As fronteiras juridicamente estabelecidas não são eternas. Nunca foram e não serão. E não é prudente, nem intelectualmente maduro se colocar a reclamar de eventuais (e prováveis) reconfigurações de fronteiras que veremos nos próximos anos. A grande questão é se as supracitadas reconfigurações interessarão à hegemonia global unipolar ou não: se tais reconfigurações tenderem a um enfraquecimento dos polos incipientes, mantém-se a unipolaridade; caso essas reconfigurações de fronteira levarem ao fortalecimento dos polos nascentes, teremos a conflagração da multipolaridade.

E nesse contexto, em que pé está o Brasil?

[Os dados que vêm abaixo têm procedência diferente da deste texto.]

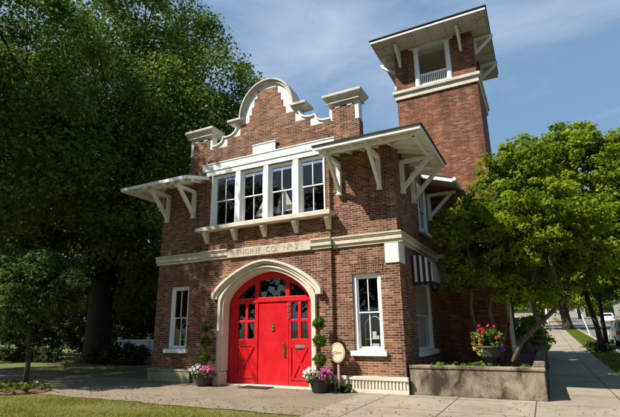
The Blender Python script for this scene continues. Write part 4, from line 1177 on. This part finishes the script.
z = float(gz(3.9,60)); post((3.95,60,z-.05),(3.9,60,z+2.6),.14,M['fence'],'white upright post beside the far pavement')
def house(x0,x1,y0,y1,h,rh,label):
    z = float(gz(min(x0,20),min(y0,200)))
    o = empty('street_house', ((x0+x1)/2,y0,z), label, 'house', 'houses far along the street')
    b = MB(); b.box(x0,x1,y0,y1,z-.3,z+h); b.build('wall', M['house'], o)
    m = (x0+x1)/2
    b = MB(); b.add([(x0-.4,y0-.4,z+h),(x1+.4,y0-.4,z+h),(x1+.4,y1+.4,z+h),(x0-.4,y1+.4,z+h),(m,y0-.4,z+h+rh),(m,y1+.4,z+h+rh)], [(0,1,4),(1,2,5,4),(2,3,5),(3,0,4,5),(3,2,1,0)]); b.build('roof', M['houseroof'], o)
    for k in range(3):
        wx = x0+(x1-x0)*(k+.5)/3
        b = MB(); b.box(wx-.5,wx+.5,y0-.05,y0-.01,z+1,z+2.4); w = b.build('window', M['white'], o)
        b = MB(); b.box(wx-.4,wx+.4,y0-.07,y0-.051,z+1.1,z+2.3); b.build('pane', M['carglass'], w)
    return o
house(17.5,26,96,108,4,2.8,'pale house with a grey gable across the far street')
house(-1.5,2.4,76,88,3.6,2.4,'cream house behind the pavement trees far down the street')
house(4,15,150,160,4.5,3,'whitish house closing the view at the street end')

# ------------------------------------------------------------------ sun, sky, camera
S = Vector((-.95,-1,1.53)).normalized()
sun = bpy.data.lights.new('sun','SUN'); sun.energy = 5.0; sun.angle = math.radians(.5); sun.color = (1,.94,.84)
so = bpy.data.objects.new('sun', sun); COL.objects.link(so); so.rotation_euler = S.to_track_quat('Z','Y').to_euler(); so.location = S*60
w = bpy.data.worlds.new('World'); scene.world = w; w.use_nodes = True
nt = w.node_tree; bg = nt.nodes['Background']
sky = N(nt,'ShaderNodeTexSky', sky_type='NISHITA'); sky.sun_disc = False
sky.sun_elevation = math.asin(S.z); sky.sun_rotation = math.atan2(S.x,S.y) % (2*PI)
sky.air_density = 1.25; sky.dust_density = .3; sky.ozone_density = 2.2; sky.altitude = 50
tc = N(nt,'ShaderNodeTexCoord')
mp = N(nt,'ShaderNodeMapping'); mp.inputs['Scale'].default_value = (1.0,1.0,3.2); mp.inputs['Rotation'].default_value = (0,.25,.5)
nt.links.new(tc.outputs['Generated'], mp.inputs['Vector'])
cl = noise(nt, 1.7, 7, .58, mp.outputs[0], .35)
base = mixc(nt, .6, sky.outputs[0], (2.1,3.7,5.8))
cf = ramp(nt, cl, [(.46,(.0,.0,.0)),(.78,(.75,.75,.75))])
col = mixc(nt, cf, base, (5.4,6.3,7.6))
nt.links.new(col, bg.inputs['Color']); bg.inputs['Strength'].default_value = .07

cam = bpy.data.cameras.new('camera'); co = bpy.data.objects.new('camera', cam); COL.objects.link(co); scene.camera = co
cam.sensor_width = 36; cam.lens = 441.81*36/620; cam.clip_end = 3000; cam.clip_start = .05
yw, pt, rl = math.radians(27.0167), math.radians(15.3008), math.radians(-.7562)
fwd = Vector((-math.sin(yw)*math.cos(pt), math.cos(yw)*math.cos(pt), math.sin(pt)))
rgt = Vector((math.cos(yw), math.sin(yw), 0)); up = rgt.cross(fwd)
r2 = rgt*math.cos(rl)+up*math.sin(rl); u2 = up*math.cos(rl)-rgt*math.sin(rl)
co.matrix_world = Matrix(((r2.x,u2.x,-fwd.x,3.4578),(r2.y,u2.y,-fwd.y,-12.3385),(r2.z,u2.z,-fwd.z,1.7),(0,0,0,1)))

scene.render.engine = 'CYCLES'
scene.cycles.max_bounces = 8; scene.cycles.transparent_max_bounces = 16
vs = scene.view_settings
vs.view_transform = 'Standard'; vs.look = 'None'; vs.gamma = 1; vs.exposure = .75; vs.use_curve_mapping = False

Não há de ser algum tipo de determinação formalista de soberania que irá defender o território nacional, ou mesmo salvaguardar a Amazônia. Tampouco há de ser uma defesa da “inviolabilidade das fronteiras” que irá prescrever nossa posição. Convenhamos, o Brasil surge em função da violação das fronteiras estabelecidas em Tordesilhas, portanto, não se pode aqui ser idealista ou ingênuo, é preciso ser pragmático.

As concepções teóricas e jurídicas vestfalianas estão por se tornar obsoletas, estão sendo desintegradas e enfraquecidas pela “crítica das armas” pela Rússia, o que exige de países como o Brasil um exercício firme na direção de uma configuração coesa em escala continental. A concepção de Estado-nação está, ao que tudo indica, em período de ocaso, logo, é a construção de uma nova estrutura de poder continental, fundamentalmente civilizacional e militar, que nos permitirá criar um sustentáculo de poder baseado na continentalidade. O mesmo que planejava Vargas com o Projeto ABC, bloco que integraria Argentina, Brasil e Chile sob o prisma de uma união aduaneira.

É necessário ao Brasil, ainda, se pensarmos em uma reconfiguração do poder no âmbito multipolar, estreitar relações com polos ascendentes, e nesse caso, há de se pensar com o pragmatismo geopolítico (ação, reação e precedente), portanto, a inclinação para Rússia e China, potências nucleares, se fará impreterível.  Lembremos que enquanto a América Ibérica não contar com dispositivos nucleares dissuasórios, somente a amizade mutuamente interessada com as potências mencionadas pode dissuadir o Ocidente de eventuais avanços sobre a Amazônia.

Dito isto, logo será urgente uma discussão acerca da reedificação do programa nuclear nacional, tanto para fins energéticos quanto militares no âmbito dissuasório.  É evidente que o liberalismo filosófico colonizado de intelectuais e políticos gerará gritaria contra um suposto “extremismo” em violar o Tratado de Não Proliferação, entretanto, para quem analisa com base geopolítica, ou seja, pragmática, já com a perspectiva do século 21, a farsa deste tratado é axiomática, já que mantém o status quo subalterno ao modelo unipolar e de alinhamento automático aos EUA.

É preciso deixar os séculos 19 e 20 perecerem. É chegado o momento de abraçar política e intelectualmente o século 21.